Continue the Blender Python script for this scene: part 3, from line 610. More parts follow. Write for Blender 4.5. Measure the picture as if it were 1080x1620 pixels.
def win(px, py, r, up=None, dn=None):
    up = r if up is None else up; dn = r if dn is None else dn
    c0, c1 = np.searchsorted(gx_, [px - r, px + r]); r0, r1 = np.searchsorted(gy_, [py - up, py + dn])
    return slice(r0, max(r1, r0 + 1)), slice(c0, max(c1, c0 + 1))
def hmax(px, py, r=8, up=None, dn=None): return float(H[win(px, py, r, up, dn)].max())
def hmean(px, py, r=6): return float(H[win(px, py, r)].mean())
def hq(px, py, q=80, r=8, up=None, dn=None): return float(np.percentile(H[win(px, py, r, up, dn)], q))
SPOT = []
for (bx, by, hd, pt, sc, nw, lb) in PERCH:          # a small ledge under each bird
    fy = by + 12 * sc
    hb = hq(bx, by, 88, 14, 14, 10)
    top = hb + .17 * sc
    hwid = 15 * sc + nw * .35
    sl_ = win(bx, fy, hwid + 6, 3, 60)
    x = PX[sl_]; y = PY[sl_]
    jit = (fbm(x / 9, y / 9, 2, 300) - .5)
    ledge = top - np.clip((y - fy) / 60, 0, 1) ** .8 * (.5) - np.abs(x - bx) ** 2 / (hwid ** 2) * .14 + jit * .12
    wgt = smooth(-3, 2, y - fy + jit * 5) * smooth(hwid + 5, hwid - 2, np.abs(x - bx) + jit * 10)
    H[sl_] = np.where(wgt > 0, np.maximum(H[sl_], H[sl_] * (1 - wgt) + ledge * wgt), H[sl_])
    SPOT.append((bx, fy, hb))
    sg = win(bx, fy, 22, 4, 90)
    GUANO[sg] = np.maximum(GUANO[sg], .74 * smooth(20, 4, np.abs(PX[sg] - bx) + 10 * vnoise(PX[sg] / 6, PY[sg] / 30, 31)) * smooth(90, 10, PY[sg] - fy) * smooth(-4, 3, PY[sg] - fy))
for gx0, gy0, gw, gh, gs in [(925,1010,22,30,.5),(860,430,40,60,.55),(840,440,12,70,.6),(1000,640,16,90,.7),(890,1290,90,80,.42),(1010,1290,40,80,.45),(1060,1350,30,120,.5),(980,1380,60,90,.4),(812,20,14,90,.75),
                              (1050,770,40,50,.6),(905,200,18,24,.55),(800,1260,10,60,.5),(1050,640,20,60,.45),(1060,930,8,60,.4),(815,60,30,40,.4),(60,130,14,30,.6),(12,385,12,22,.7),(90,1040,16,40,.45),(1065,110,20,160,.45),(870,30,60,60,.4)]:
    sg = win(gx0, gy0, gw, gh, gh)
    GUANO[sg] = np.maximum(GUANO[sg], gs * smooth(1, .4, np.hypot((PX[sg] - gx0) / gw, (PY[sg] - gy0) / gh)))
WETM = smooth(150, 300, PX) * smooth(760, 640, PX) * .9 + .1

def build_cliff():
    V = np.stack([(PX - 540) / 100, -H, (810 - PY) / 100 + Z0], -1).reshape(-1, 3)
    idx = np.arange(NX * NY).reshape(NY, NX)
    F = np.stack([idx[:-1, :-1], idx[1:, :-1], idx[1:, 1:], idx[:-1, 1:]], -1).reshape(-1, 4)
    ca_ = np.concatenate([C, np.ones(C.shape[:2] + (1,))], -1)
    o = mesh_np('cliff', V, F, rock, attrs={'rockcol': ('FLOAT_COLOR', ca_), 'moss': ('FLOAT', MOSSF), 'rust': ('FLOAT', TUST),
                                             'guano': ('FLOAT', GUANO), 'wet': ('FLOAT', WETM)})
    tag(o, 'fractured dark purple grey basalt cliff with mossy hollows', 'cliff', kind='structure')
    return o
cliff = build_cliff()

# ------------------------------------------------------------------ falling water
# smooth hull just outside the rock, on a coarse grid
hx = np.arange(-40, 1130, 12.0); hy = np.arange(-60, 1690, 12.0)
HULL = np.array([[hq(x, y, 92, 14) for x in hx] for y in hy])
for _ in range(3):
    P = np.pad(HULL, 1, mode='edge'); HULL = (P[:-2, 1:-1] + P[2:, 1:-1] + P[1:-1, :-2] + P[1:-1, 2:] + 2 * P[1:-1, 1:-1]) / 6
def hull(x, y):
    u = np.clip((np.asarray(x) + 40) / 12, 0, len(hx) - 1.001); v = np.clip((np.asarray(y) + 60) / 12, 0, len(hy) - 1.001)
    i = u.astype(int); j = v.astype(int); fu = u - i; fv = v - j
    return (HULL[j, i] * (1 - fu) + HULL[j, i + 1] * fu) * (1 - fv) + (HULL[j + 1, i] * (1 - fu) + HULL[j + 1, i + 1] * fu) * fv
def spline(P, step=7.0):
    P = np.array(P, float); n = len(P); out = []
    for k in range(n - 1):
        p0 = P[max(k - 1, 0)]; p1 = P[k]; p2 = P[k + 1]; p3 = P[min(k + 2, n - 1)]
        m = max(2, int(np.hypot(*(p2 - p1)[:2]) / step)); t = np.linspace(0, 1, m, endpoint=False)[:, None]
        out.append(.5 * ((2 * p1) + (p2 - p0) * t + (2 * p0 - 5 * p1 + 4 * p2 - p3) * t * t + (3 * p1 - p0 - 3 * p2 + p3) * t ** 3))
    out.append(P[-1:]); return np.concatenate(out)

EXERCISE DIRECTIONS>
Reproduce the entire listing word for word.

ANSWER>
Continue the Blender Python script for this scene: part 3, from line 610. More parts follow. Write for Blender 4.5. Measure the picture as if it were 1080x1620 pixels.
def win(px, py, r, up=None, dn=None):
    up = r if up is None else up; dn = r if dn is None else dn
    c0, c1 = np.searchsorted(gx_, [px - r, px + r]); r0, r1 = np.searchsorted(gy_, [py - up, py + dn])
    return slice(r0, max(r1, r0 + 1)), slice(c0, max(c1, c0 + 1))
def hmax(px, py, r=8, up=None, dn=None): return float(H[win(px, py, r, up, dn)].max())
def hmean(px, py, r=6): return float(H[win(px, py, r)].mean())
def hq(px, py, q=80, r=8, up=None, dn=None): return float(np.percentile(H[win(px, py, r, up, dn)], q))
SPOT = []
for (bx, by, hd, pt, sc, nw, lb) in PERCH:          # a small ledge under each bird
    fy = by + 12 * sc
    hb = hq(bx, by, 88, 14, 14, 10)
    top = hb + .17 * sc
    hwid = 15 * sc + nw * .35
    sl_ = win(bx, fy, hwid + 6, 3, 60)
    x = PX[sl_]; y = PY[sl_]
    jit = (fbm(x / 9, y / 9, 2, 300) - .5)
    ledge = top - np.clip((y - fy) / 60, 0, 1) ** .8 * (.5) - np.abs(x - bx) ** 2 / (hwid ** 2) * .14 + jit * .12
    wgt = smooth(-3, 2, y - fy + jit * 5) * smooth(hwid + 5, hwid - 2, np.abs(x - bx) + jit * 10)
    H[sl_] = np.where(wgt > 0, np.maximum(H[sl_], H[sl_] * (1 - wgt) + ledge * wgt), H[sl_])
    SPOT.append((bx, fy, hb))
    sg = win(bx, fy, 22, 4, 90)
    GUANO[sg] = np.maximum(GUANO[sg], .74 * smooth(20, 4, np.abs(PX[sg] - bx) + 10 * vnoise(PX[sg] / 6, PY[sg] / 30, 31)) * smooth(90, 10, PY[sg] - fy) * smooth(-4, 3, PY[sg] - fy))
for gx0, gy0, gw, gh, gs in [(925,1010,22,30,.5),(860,430,40,60,.55),(840,440,12,70,.6),(1000,640,16,90,.7),(890,1290,90,80,.42),(1010,1290,40,80,.45),(1060,1350,30,120,.5),(980,1380,60,90,.4),(812,20,14,90,.75),
                              (1050,770,40,50,.6),(905,200,18,24,.55),(800,1260,10,60,.5),(1050,640,20,60,.45),(1060,930,8,60,.4),(815,60,30,40,.4),(60,130,14,30,.6),(12,385,12,22,.7),(90,1040,16,40,.45),(1065,110,20,160,.45),(870,30,60,60,.4)]:
    sg = win(gx0, gy0, gw, gh, gh)
    GUANO[sg] = np.maximum(GUANO[sg], gs * smooth(1, .4, np.hypot((PX[sg] - gx0) / gw, (PY[sg] - gy0) / gh)))
WETM = smooth(150, 300, PX) * smooth(760, 640, PX) * .9 + .1

def build_cliff():
    V = np.stack([(PX - 540) / 100, -H, (810 - PY) / 100 + Z0], -1).reshape(-1, 3)
    idx = np.arange(NX * NY).reshape(NY, NX)
    F = np.stack([idx[:-1, :-1], idx[1:, :-1], idx[1:, 1:], idx[:-1, 1:]], -1).reshape(-1, 4)
    ca_ = np.concatenate([C, np.ones(C.shape[:2] + (1,))], -1)
    o = mesh_np('cliff', V, F, rock, attrs={'rockcol': ('FLOAT_COLOR', ca_), 'moss': ('FLOAT', MOSSF), 'rust': ('FLOAT', TUST),
                                             'guano': ('FLOAT', GUANO), 'wet': ('FLOAT', WETM)})
    tag(o, 'fractured dark purple grey basalt cliff with mossy hollows', 'cliff', kind='structure')
    return o
cliff = build_cliff()

# ------------------------------------------------------------------ falling water
# smooth hull just outside the rock, on a coarse grid
hx = np.arange(-40, 1130, 12.0); hy = np.arange(-60, 1690, 12.0)
HULL = np.array([[hq(x, y, 92, 14) for x in hx] for y in hy])
for _ in range(3):
    P = np.pad(HULL, 1, mode='edge'); HULL = (P[:-2, 1:-1] + P[2:, 1:-1] + P[1:-1, :-2] + P[1:-1, 2:] + 2 * P[1:-1, 1:-1]) / 6
def hull(x, y):
    u = np.clip((np.asarray(x) + 40) / 12, 0, len(hx) - 1.001); v = np.clip((np.asarray(y) + 60) / 12, 0, len(hy) - 1.001)
    i = u.astype(int); j = v.astype(int); fu = u - i; fv = v - j
    return (HULL[j, i] * (1 - fu) + HULL[j, i + 1] * fu) * (1 - fv) + (HULL[j + 1, i] * (1 - fu) + HULL[j + 1, i + 1] * fu) * fv
def spline(P, step=7.0):
    P = np.array(P, float); n = len(P); out = []
    for k in range(n - 1):
        p0 = P[max(k - 1, 0)]; p1 = P[k]; p2 = P[k + 1]; p3 = P[min(k + 2, n - 1)]
        m = max(2, int(np.hypot(*(p2 - p1)[:2]) / step)); t = np.linspace(0, 1, m, endpoint=False)[:, None]
        out.append(.5 * ((2 * p1) + (p2 - p0) * t + (2 * p0 - 5 * p1 + 4 * p2 - p3) * t * t + (3 * p1 - p0 - 3 * p2 + p3) * t ** 3))
    out.append(P[-1:]); return np.concatenate(out)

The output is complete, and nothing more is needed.